When there is something wrong that he cannot handle, he knows the blokes in town who can fix it.

David said he had received calls while overseas on holiday from Mount Isa police officers trying to locate jumper leads or wanting to know where they can source a new battery.

“Ex-police cars are usually pretty sought after when they come up for sale at the auctions,” he explained to North West Weekly.

“I think it is because there are blokes like me who make sure they are serviced and kept in pretty good condition.”

Having settled into a familiar routine at the police station, David is also willing to dish out some sage advice to the younger crew of uniformed coppers.

He said some of the police officers leave takeaway containers strewn through the vehicles that need to be cleaned out, while others need to be reminded to bring water on long-distance drives out of the city limits.

David said while he enjoyed the role in the closing years of his working life, he unexpectedly fell into the job.

He was working at George Fisher Mine when it was mentioned to him in passing that there was a job going at the police station looking after the vehicle fleet.

A quick interview on a Monday morning and the job was his.

Talk to David long enough and he will tell you about his younger years, before the police cars and mining machinery, when he was steering top-line racehorses in stables in the northern suburbs of Brisbane.

He was a teenager when he was gifted a pony by a neighbour and taught himself to ride it on a paddock across the road from his family home.
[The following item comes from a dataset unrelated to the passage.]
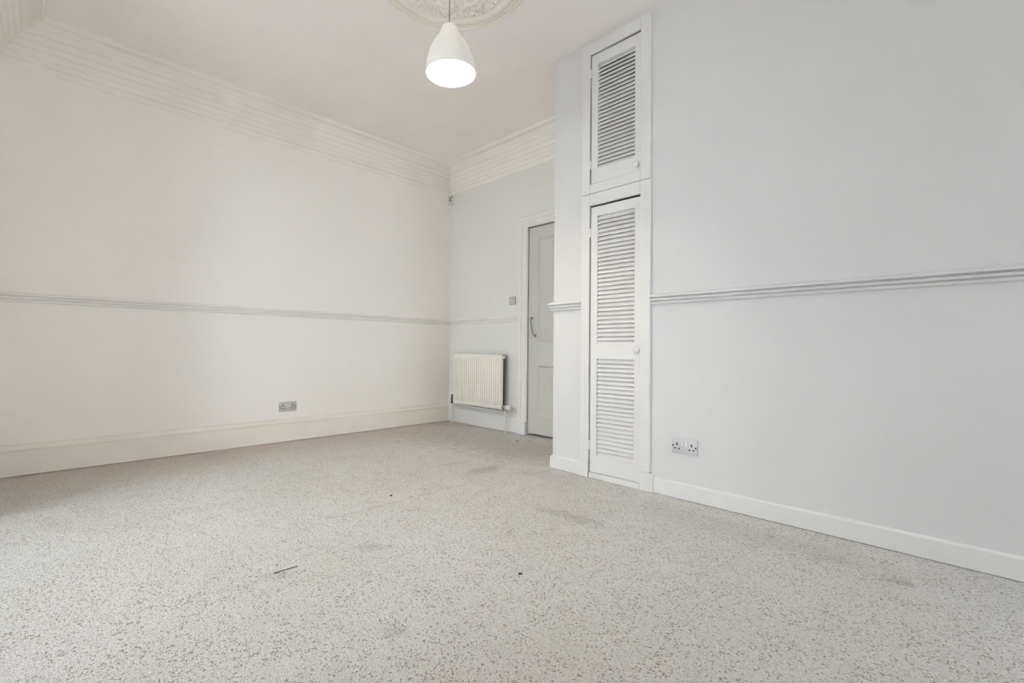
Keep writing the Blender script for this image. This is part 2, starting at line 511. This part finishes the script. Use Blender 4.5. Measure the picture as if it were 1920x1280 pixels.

He eventually entered the stables at Eagle Farm to train as a jockey.

“I only rode a few races and then I went and got a tattoo and that killed my riding career,” he said.

After one fateful drunken night out with some mates, he awoke to find a large tattoo of a woman being carried away by a bald eagle etched across his forearm.

In the conservative racing world of the 1950s, he was concerned there would be repercussions, so took to wearing long sleeves when at the stables.

It worked for a while until one of the stewards told him during the summer months to wear shorter sleeves.

He pulled at his shirt to reveal the tattoo.

“Oh, you have a tattoo, Boyce?” was the swift reply.

“We don’t like tattoos in this game.”

David said he soon found himself a man without regular rides.

He even went to the doctors asking to undergo skin grafts to remove the tattoo, but it was to no avail.

He took to employment behind the scenes as a strapper and eventually worked with the 1958 Melbourne Cup winner Baystone.

Baystone had entered the Cup as a 10-1 favourite after winning the Hotham Handicap just a few days earlier at Flemington.

David said he put all of his savings on Baystone to win and he walked away with a massive £3000 payday – almost $60,000 in today’s money.

Still a teenager, David used the money to purchase two black-and-white televisions, a true novelty at the time.

One of the screens was for his parents and the other was generously placed on the front lawn of the family home to allow the rest of the neighbourhood to watch.

It was common for there to be six rows of chairs lining the front yard at his parents’ house in the evenings.

The rest of the money went towards a brand new 1958 Holden FC, for which he paid cash, and it began a lifelong interest in cars that continues to this day.